Data

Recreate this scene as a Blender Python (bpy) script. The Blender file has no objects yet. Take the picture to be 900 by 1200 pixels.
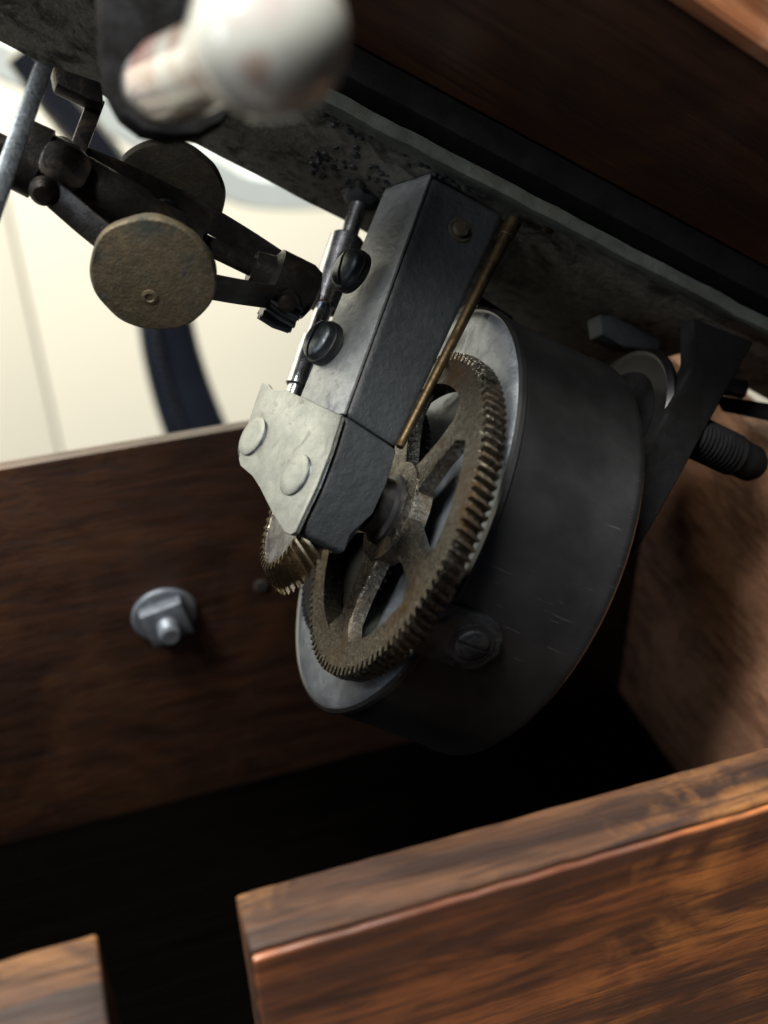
import bpy, bmesh, math, random
from mathutils import Vector, Matrix, noise
random.seed(7)
S = bpy.context.scene
COL = S.collection
R = math.radians

# ------------------------------------------------------------------ frames
def V(*p): return Vector(p)
CAM_Z = 0.325                                   # camera height above the table top
F = 1287.0                                      # focal length in photo pixels (900x1200)
# case axes (world axes) written in the camera's axes
cX = V(.952, .188, -.244).normalized()
cZ = V(-.011, .819, .574); cZ = (cZ - cX*cZ.dot(cX)).normalized()
cY = cZ.cross(cX)
ROT = Matrix((cX, cY, cZ))                      # camera -> world
CAM = V(0, 0, CAM_Z)
# motor axes: a = axle, n = down from the bedplate, e = across, away from the viewer
_a = V(.86, -.36, -.36).normalized()
_m = V(_a.y, -_a.x, 0).normalized()
if _m.y > 0: _m = -_m
_w = _a.cross(_m)
if _w.z > 0: _w = -_w
_s = .25
_n = (_m*math.sqrt(1-_s*_s) - _w*_s)
_e = (_w*math.sqrt(1-_s*_s) + _m*_s)
A, N, E_ = ROT@_a, ROT@_n, ROT@_e
def ray(x, y): return ROT @ V((x-450)/F, (600-y)/F, -1)
C0 = CAM + ray(470, 590)*.25                    # middle of the drum's front cover
MOT = Matrix(((A.x, N.x, E_.x), (A.y, N.y, E_.y), (A.z, N.z, E_.z)))   # motor -> world
MOTI = MOT.inverted()
def sight(x, y, axis, value, motor=True):
    """point on the plane axis=value that a line of sight meets, in motor (or case) coordinates"""
    r = ray(x, y)
    if motor:
        o = MOTI@(CAM-C0); d = MOTI@r
    else:
        o = CAM.copy(); d = r
    i = {'a': 0, 'n': 1, 'e': 2, 'X': 0, 'Y': 1, 'Z': 2}[axis]
    return o + d*((value-o[i])/d[i])

# ------------------------------------------------------------------ camera
cd = bpy.data.cameras.new('camera'); cam = bpy.data.objects.new('camera', cd); COL.objects.link(cam)
cam.matrix_world = Matrix.Translation(CAM) @ ROT.to_4x4()
cd.sensor_fit = 'VERTICAL'; cd.sensor_height = 24; cd.lens = 12/(600/F)
cd.clip_start = .005; cd.clip_end = 50
cd.dof.use_dof = True; cd.dof.focus_distance = .238; cd.dof.aperture_fstop = cd.lens/4.1
S.camera = cam
S.view_settings.view_transform = 'Standard'; S.view_settings.look = 'None'
S.view_settings.exposure = 0; S.view_settings.gamma = 1
# ------------------------------------------------------------------ light (a room with one window on the left)
W = bpy.data.worlds.new('World'); S.world = W; W.use_nodes = True
W.node_tree.nodes['Background'].inputs[0].default_value = (.62, .70, .82, 1)
W.node_tree.nodes['Background'].inputs[1].default_value = .025
def area(name, loc, target, size, size_y, power, col):
    l = bpy.data.lights.new(name, 'AREA'); l.shape = 'RECTANGLE'; l.size = size; l.size_y = size_y
    l.energy = power; l.color = col
    o = bpy.data.objects.new(name, l); COL.objects.link(o); o.location = loc
    o.rotation_euler = (Vector(target)-Vector(loc)).to_track_quat('-Z', 'Y').to_euler()
    return o
area('key_light', (-.76, -.30, 1.37), (.08, .20, .18), .26, .26, 18, (1.0, .97, .94))
area('window_light', (-1.9, -.25, .75), (.05, .2, .16), .6, .7, 8, (.80, .90, 1.0))
area('wall_wash_light', (-.5, .1, 2.4), (-.5, 1.3, .5), .8, .8, 260, (1.0, .97, .90))  # unseen area light added to brighten the cream wall

# ------------------------------------------------------------------ materials
def mat(name): 
    m = bpy.data.materials.new(name); m.use_nodes = True
    nt = m.node_tree; b = nt.nodes['Principled BSDF']
    return m, nt, b
def nd(nt, t, **kw):
    n = nt.nodes.new(t)
    for k, v in kw.items():
        if k in n.inputs: n.inputs[k].default_value = v
        else: setattr(n, k, v)
    return n
def ramp(nt, src, stops):
    r = nt.nodes.new('ShaderNodeValToRGB'); el = r.color_ramp.elements
    while len(el) < len(stops): el.new(.5)
    for e, (p, c) in zip(el, stops):
        e.position = p; e.color = (c, c, c, 1) if isinstance(c, (int, float)) else (*c, 1)
    nt.links.new(src, r.inputs[0]); return r.outputs[0]
def coords(nt, scale=(1, 1, 1), rot=(0, 0, 0)):
    tc = nt.nodes.new('ShaderNodeTexCoord'); mp = nt.nodes.new('ShaderNodeMapping')
    mp.inputs['Scale'].default_value = scale; mp.inputs['Rotation'].default_value = rot
    nt.links.new(tc.outputs['Object'], mp.inputs[0]); return mp.outputs[0]
def noise_tex(nt, co, scale, detail=6, rough=.6, dist=0):
    n = nd(nt, 'ShaderNodeTexNoise', Scale=scale, Detail=detail, Roughness=rough, Distortion=dist)
    nt.links.new(co, n.inputs['Vector']); return n.outputs['Fac']
def mix(nt, f, a, b, mode='MIX'):
    m = nt.nodes.new('ShaderNodeMix'); m.data_type = 'RGBA'; m.blend_type = mode
    for i, v in ((0, f), (6, a), (7, b)):
        s = m.inputs[i]
        if isinstance(v, (int, float)): s.default_value = v if i == 0 else (v, v, v, 1)
        elif isinstance(v, tuple): s.default_value = (*v, 1)
        else: nt.links.new(v, s)
    return m.outputs[2]
def bump(nt, b, h, strength, dist):
    n = nd(nt, 'ShaderNodeBump', Strength=strength, Distance=dist)
    nt.links.new(h, n.inputs['Height']); nt.links.new(n.outputs[0], b.inputs['Normal'])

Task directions
Quote the full listing above word for word; exclude every picture from the copy.

Final answer
Recreate this scene as a Blender Python (bpy) script. The Blender file has no objects yet. Take the picture to be 900 by 1200 pixels.
import bpy, bmesh, math, random
from mathutils import Vector, Matrix, noise
random.seed(7)
S = bpy.context.scene
COL = S.collection
R = math.radians

# ------------------------------------------------------------------ frames
def V(*p): return Vector(p)
CAM_Z = 0.325                                   # camera height above the table top
F = 1287.0                                      # focal length in photo pixels (900x1200)
# case axes (world axes) written in the camera's axes
cX = V(.952, .188, -.244).normalized()
cZ = V(-.011, .819, .574); cZ = (cZ - cX*cZ.dot(cX)).normalized()
cY = cZ.cross(cX)
ROT = Matrix((cX, cY, cZ))                      # camera -> world
CAM = V(0, 0, CAM_Z)
# motor axes: a = axle, n = down from the bedplate, e = across, away from the viewer
_a = V(.86, -.36, -.36).normalized()
_m = V(_a.y, -_a.x, 0).normalized()
if _m.y > 0: _m = -_m
_w = _a.cross(_m)
if _w.z > 0: _w = -_w
_s = .25
_n = (_m*math.sqrt(1-_s*_s) - _w*_s)
_e = (_w*math.sqrt(1-_s*_s) + _m*_s)
A, N, E_ = ROT@_a, ROT@_n, ROT@_e
def ray(x, y): return ROT @ V((x-450)/F, (600-y)/F, -1)
C0 = CAM + ray(470, 590)*.25                    # middle of the drum's front cover
MOT = Matrix(((A.x, N.x, E_.x), (A.y, N.y, E_.y), (A.z, N.z, E_.z)))   # motor -> world
MOTI = MOT.inverted()
def sight(x, y, axis, value, motor=True):
    """point on the plane axis=value that a line of sight meets, in motor (or case) coordinates"""
    r = ray(x, y)
    if motor:
        o = MOTI@(CAM-C0); d = MOTI@r
    else:
        o = CAM.copy(); d = r
    i = {'a': 0, 'n': 1, 'e': 2, 'X': 0, 'Y': 1, 'Z': 2}[axis]
    return o + d*((value-o[i])/d[i])

# ------------------------------------------------------------------ camera
cd = bpy.data.cameras.new('camera'); cam = bpy.data.objects.new('camera', cd); COL.objects.link(cam)
cam.matrix_world = Matrix.Translation(CAM) @ ROT.to_4x4()
cd.sensor_fit = 'VERTICAL'; cd.sensor_height = 24; cd.lens = 12/(600/F)
cd.clip_start = .005; cd.clip_end = 50
cd.dof.use_dof = True; cd.dof.focus_distance = .238; cd.dof.aperture_fstop = cd.lens/4.1
S.camera = cam
S.view_settings.view_transform = 'Standard'; S.view_settings.look = 'None'
S.view_settings.exposure = 0; S.view_settings.gamma = 1
# ------------------------------------------------------------------ light (a room with one window on the left)
W = bpy.data.worlds.new('World'); S.world = W; W.use_nodes = True
W.node_tree.nodes['Background'].inputs[0].default_value = (.62, .70, .82, 1)
W.node_tree.nodes['Background'].inputs[1].default_value = .025
def area(name, loc, target, size, size_y, power, col):
    l = bpy.data.lights.new(name, 'AREA'); l.shape = 'RECTANGLE'; l.size = size; l.size_y = size_y
    l.energy = power; l.color = col
    o = bpy.data.objects.new(name, l); COL.objects.link(o); o.location = loc
    o.rotation_euler = (Vector(target)-Vector(loc)).to_track_quat('-Z', 'Y').to_euler()
    return o
area('key_light', (-.76, -.30, 1.37), (.08, .20, .18), .26, .26, 18, (1.0, .97, .94))
area('window_light', (-1.9, -.25, .75), (.05, .2, .16), .6, .7, 8, (.80, .90, 1.0))
area('wall_wash_light', (-.5, .1, 2.4), (-.5, 1.3, .5), .8, .8, 260, (1.0, .97, .90))  # unseen area light added to brighten the cream wall

# ------------------------------------------------------------------ materials
def mat(name): 
    m = bpy.data.materials.new(name); m.use_nodes = True
    nt = m.node_tree; b = nt.nodes['Principled BSDF']
    return m, nt, b
def nd(nt, t, **kw):
    n = nt.nodes.new(t)
    for k, v in kw.items():
        if k in n.inputs: n.inputs[k].default_value = v
        else: setattr(n, k, v)
    return n
def ramp(nt, src, stops):
    r = nt.nodes.new('ShaderNodeValToRGB'); el = r.color_ramp.elements
    while len(el) < len(stops): el.new(.5)
    for e, (p, c) in zip(el, stops):
        e.position = p; e.color = (c, c, c, 1) if isinstance(c, (int, float)) else (*c, 1)
    nt.links.new(src, r.inputs[0]); return r.outputs[0]
def coords(nt, scale=(1, 1, 1), rot=(0, 0, 0)):
    tc = nt.nodes.new('ShaderNodeTexCoord'); mp = nt.nodes.new('ShaderNodeMapping')
    mp.inputs['Scale'].default_value = scale; mp.inputs['Rotation'].default_value = rot
    nt.links.new(tc.outputs['Object'], mp.inputs[0]); return mp.outputs[0]
def noise_tex(nt, co, scale, detail=6, rough=.6, dist=0):
    n = nd(nt, 'ShaderNodeTexNoise', Scale=scale, Detail=detail, Roughness=rough, Distortion=dist)
    nt.links.new(co, n.inputs['Vector']); return n.outputs['Fac']
def mix(nt, f, a, b, mode='MIX'):
    m = nt.nodes.new('ShaderNodeMix'); m.data_type = 'RGBA'; m.blend_type = mode
    for i, v in ((0, f), (6, a), (7, b)):
        s = m.inputs[i]
        if isinstance(v, (int, float)): s.default_value = v if i == 0 else (v, v, v, 1)
        elif isinstance(v, tuple): s.default_value = (*v, 1)
        else: nt.links.new(v, s)
    return m.outputs[2]
def bump(nt, b, h, strength, dist):
    n = nd(nt, 'ShaderNodeBump', Strength=strength, Distance=dist)
    nt.links.new(h, n.inputs['Height']); nt.links.new(n.outputs[0], b.inputs['Normal'])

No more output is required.